The big story this Monday is a NYT article about Donald Trump’s past relations with women: many accusations, few kudos.
I can hardly believe that in the year 2016, sex having been the main topic in ads, television shows, movies and songs for more than fifty years, America’s so-called newspaper of record pins its anti-Trump campaign on remarks he has made about women’s bodies.
Rating female bodies on a scale of one to ten has probably been going on since that fateful bite of the apple. In the early fifties, I was married to an upper class (former military) Frenchman who in that respect was no different from the boys I had dated as a freshman in Philly’s high school for high achievers - or the Donald.
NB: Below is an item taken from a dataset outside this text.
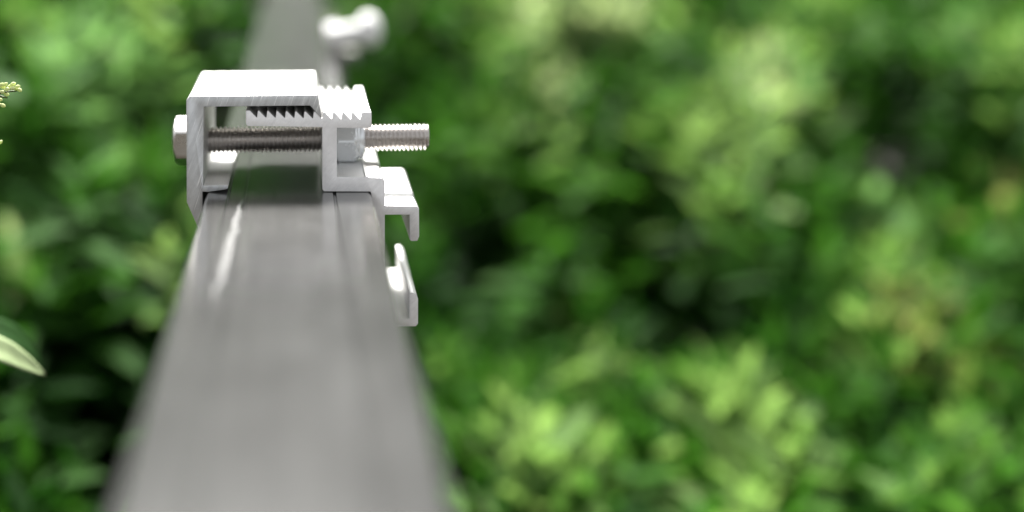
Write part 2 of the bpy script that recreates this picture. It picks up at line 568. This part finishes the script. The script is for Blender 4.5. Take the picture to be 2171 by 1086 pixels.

As for the bathing suit episode, heavens to Betsey, in 1963, Fidel Castro took a bath towel out in his little house on the beach at Santa Maria, then left me to shower.
Trump’s crime, after inviting a model to choose a bathing suit, was to proudly showed off her figure to the other guests. Isn’t that what ‘Miss’ pageants are all about? Have pool parties suddenly become the standard for decorum?
I have my own reasons for worrying about Donald Trump becoming president, but as a woman who wrote the only book that foresaw the reunification of Europe AND the dissolution of the Soviet Union, yet was advised by a so-called ‘progressive’ French publisher, to rather write about my life, I identify with those women who thank Trump for giving them high responsibilities in a man’s world.
Hello, America, sex and entertainment go together, but so do sex and politics: history is full of ‘great’ leaders who were known to be unfaithful, and it’s only America’s Puritan tradition that limits public exposure. Energetic people, broadly speaking, tend to have energetic sex lives. And in the country that literally invented the public worship of women’s bodies, (using and misusing women’s bodies to sell stuff), isn’t it a bit hypocritical to base what should be a story about ‘issues’ on a man’s love of beautiful women, who only retroactively reveal their discomfort?
If the New York Times wants to discourage American’s from voting for Trump, knowing that its foreign policy experts can only simplistically claim his speech is riddled with contradictions, they can call on me.